L’éducabilité, poussée à l’extrême, c’est le basculement dans la toute-puissance, la porte ouverte à la manipulation, au dressage et, in fine, à toutes les formes de dictature. L’éducabilité comme posture radicale, c’est le glissement de la volonté d’enseigner à la passion de contrôler, le passage d’un projet légitime de transmission de savoirs émancipateurs à la mise en place d’un système d’emprise pour arraisonner des sujets et décider, à leur place, de leur avenir, voire de leur identité. (...) sans contre-pouvoir, la « machine-école » est alors prise de frénésie et risque de devenir totalisante, voire totalitaire.(...) je dois éduquer, je dois enseigner (...) mais je ne peux ni apprendre, ni grandir à la place de l’autre.
À la conviction de l’éducabilité venait de s’en ajouter une autre, forgée au plus près du plus vif : celle de la liberté de l’autre que je n’ai le droit ni de circonscrire ni d’arraisonner sans abolir le projet même de toute éducation : accompagner l’émergence d’un sujet libre.

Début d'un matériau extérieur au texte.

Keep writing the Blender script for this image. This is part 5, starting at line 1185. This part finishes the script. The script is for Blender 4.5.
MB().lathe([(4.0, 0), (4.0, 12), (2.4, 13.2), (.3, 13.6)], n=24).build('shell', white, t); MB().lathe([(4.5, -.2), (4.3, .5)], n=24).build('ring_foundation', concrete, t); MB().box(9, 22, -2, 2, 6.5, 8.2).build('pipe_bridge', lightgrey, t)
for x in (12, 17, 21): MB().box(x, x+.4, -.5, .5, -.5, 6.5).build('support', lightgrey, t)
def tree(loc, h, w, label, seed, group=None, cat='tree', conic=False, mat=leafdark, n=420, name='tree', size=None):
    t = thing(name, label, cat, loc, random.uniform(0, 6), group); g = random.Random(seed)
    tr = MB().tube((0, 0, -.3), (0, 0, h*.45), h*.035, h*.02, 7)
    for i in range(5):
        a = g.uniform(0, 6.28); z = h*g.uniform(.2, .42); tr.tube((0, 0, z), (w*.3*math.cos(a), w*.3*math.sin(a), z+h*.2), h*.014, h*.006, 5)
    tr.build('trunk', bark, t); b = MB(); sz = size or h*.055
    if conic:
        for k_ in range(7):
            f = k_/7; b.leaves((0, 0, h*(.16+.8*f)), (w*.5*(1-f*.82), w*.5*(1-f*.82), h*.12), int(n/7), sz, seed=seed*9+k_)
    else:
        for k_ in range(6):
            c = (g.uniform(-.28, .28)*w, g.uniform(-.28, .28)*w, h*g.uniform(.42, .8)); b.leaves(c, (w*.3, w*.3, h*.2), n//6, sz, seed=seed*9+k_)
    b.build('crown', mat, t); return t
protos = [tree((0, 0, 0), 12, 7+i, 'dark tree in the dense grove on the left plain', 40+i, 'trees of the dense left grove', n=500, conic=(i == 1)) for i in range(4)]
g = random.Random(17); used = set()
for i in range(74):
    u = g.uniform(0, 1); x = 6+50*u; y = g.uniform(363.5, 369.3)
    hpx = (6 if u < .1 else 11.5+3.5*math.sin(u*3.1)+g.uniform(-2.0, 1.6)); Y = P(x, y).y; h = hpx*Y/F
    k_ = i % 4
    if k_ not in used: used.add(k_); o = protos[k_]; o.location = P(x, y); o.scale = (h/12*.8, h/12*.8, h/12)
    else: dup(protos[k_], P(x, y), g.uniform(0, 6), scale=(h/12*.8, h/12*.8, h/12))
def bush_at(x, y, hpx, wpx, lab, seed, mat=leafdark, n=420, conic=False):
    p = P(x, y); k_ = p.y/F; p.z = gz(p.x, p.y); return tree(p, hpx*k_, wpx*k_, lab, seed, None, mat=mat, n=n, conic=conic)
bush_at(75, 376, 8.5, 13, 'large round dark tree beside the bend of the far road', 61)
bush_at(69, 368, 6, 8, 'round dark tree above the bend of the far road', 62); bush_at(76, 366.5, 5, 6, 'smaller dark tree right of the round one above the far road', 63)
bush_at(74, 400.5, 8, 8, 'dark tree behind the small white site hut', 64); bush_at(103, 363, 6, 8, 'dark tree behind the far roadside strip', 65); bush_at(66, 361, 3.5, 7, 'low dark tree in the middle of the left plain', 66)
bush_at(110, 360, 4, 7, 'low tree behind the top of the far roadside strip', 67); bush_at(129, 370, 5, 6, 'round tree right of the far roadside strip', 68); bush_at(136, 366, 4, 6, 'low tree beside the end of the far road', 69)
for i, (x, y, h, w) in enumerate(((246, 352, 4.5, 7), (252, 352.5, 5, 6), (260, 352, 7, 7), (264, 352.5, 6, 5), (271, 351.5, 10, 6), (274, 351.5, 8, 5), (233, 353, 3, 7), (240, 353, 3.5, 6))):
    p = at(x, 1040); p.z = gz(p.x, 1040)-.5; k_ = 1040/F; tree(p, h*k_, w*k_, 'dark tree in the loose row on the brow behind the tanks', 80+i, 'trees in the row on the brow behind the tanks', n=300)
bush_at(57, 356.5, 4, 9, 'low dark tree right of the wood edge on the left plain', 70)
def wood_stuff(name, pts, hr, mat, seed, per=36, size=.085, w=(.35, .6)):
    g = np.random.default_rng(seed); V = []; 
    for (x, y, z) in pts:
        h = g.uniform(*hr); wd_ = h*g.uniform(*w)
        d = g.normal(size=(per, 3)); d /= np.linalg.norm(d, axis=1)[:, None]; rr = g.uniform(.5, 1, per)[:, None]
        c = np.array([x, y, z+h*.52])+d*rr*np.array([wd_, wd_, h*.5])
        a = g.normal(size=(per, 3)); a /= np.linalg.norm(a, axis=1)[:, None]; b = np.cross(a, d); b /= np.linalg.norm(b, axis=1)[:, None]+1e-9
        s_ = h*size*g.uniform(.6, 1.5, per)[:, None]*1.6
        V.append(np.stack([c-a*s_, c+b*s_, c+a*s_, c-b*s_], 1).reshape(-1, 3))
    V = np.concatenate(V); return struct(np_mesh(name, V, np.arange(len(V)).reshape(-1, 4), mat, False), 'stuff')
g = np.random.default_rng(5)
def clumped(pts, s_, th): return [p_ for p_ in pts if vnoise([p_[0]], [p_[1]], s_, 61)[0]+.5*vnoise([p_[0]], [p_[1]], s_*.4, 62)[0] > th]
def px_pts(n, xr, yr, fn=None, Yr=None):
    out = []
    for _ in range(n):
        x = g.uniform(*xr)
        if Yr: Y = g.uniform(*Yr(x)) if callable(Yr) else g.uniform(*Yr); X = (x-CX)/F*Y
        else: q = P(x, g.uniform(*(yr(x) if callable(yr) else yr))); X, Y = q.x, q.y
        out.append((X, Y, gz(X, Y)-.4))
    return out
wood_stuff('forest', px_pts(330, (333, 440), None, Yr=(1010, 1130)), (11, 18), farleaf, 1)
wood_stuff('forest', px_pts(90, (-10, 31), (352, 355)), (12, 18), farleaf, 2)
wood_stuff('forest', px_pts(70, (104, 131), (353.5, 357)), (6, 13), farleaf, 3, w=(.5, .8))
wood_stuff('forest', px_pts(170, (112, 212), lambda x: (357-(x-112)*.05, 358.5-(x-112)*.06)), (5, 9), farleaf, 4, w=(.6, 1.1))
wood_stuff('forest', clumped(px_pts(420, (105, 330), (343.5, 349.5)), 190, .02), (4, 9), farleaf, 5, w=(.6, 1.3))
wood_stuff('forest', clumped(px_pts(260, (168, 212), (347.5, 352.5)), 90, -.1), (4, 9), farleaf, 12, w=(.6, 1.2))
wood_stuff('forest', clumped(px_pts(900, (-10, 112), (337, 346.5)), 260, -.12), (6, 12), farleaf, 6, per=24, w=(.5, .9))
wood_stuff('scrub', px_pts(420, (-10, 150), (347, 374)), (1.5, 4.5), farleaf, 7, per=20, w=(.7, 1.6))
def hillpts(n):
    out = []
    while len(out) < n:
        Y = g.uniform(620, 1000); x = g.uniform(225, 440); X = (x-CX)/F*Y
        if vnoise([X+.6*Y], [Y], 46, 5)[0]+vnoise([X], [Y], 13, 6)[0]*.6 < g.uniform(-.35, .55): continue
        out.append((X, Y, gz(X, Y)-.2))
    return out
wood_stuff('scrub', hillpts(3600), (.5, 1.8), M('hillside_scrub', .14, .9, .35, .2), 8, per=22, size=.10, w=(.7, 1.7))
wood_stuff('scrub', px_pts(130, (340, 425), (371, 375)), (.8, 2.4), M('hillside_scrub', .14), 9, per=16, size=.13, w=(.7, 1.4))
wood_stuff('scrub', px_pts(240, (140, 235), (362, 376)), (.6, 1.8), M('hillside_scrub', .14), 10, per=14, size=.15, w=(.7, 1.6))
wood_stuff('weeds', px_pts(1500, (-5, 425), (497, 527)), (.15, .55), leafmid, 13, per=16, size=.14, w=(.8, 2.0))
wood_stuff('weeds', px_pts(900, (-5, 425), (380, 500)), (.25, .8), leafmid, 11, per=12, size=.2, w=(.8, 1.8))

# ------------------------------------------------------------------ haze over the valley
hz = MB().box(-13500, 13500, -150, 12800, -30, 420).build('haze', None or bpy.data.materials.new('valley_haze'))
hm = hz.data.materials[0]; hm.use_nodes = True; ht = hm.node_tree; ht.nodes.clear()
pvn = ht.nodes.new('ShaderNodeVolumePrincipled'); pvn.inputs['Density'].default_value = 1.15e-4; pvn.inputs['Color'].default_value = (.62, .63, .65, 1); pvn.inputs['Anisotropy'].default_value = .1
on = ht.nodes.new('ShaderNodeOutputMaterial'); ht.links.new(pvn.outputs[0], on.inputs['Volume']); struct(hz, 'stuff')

J’ai répété sur tous les tons à mes étudiantes et étudiants, ces phrases de l’Émile, lues sans doute trop tôt et redécouvertes peut-être trop tard : « Jeune instituteur, je vous prêche un art difficile, c’est de gouverner sans préceptes et de tout faire en ne faisant rien. » ( Jean-Jacques Rousseau, Emile ou De l’éducation, Paris, Flammarion, 1966, p. 149.) (...) « on n’apprend bien que ce qu’on a appris soi-même », (il faut que) « l’élève ne sache rien parce que vous le lui avez dit, mais parce qu’il l’a compris lui-même »; « sans doute, il ne doit faire que ce qu’il veut, mais il ne doit vouloir que ce que vous voulez qu’il fasse »
Tout être est éducable, peut apprendre et grandir... mais je ne peux, dans ce chemin, que créer des situations qui l’aideront à trouver lui-même des appuis pour cette aventure. J’ai bien conscience, au terme du parcours, des limites de l’exercice.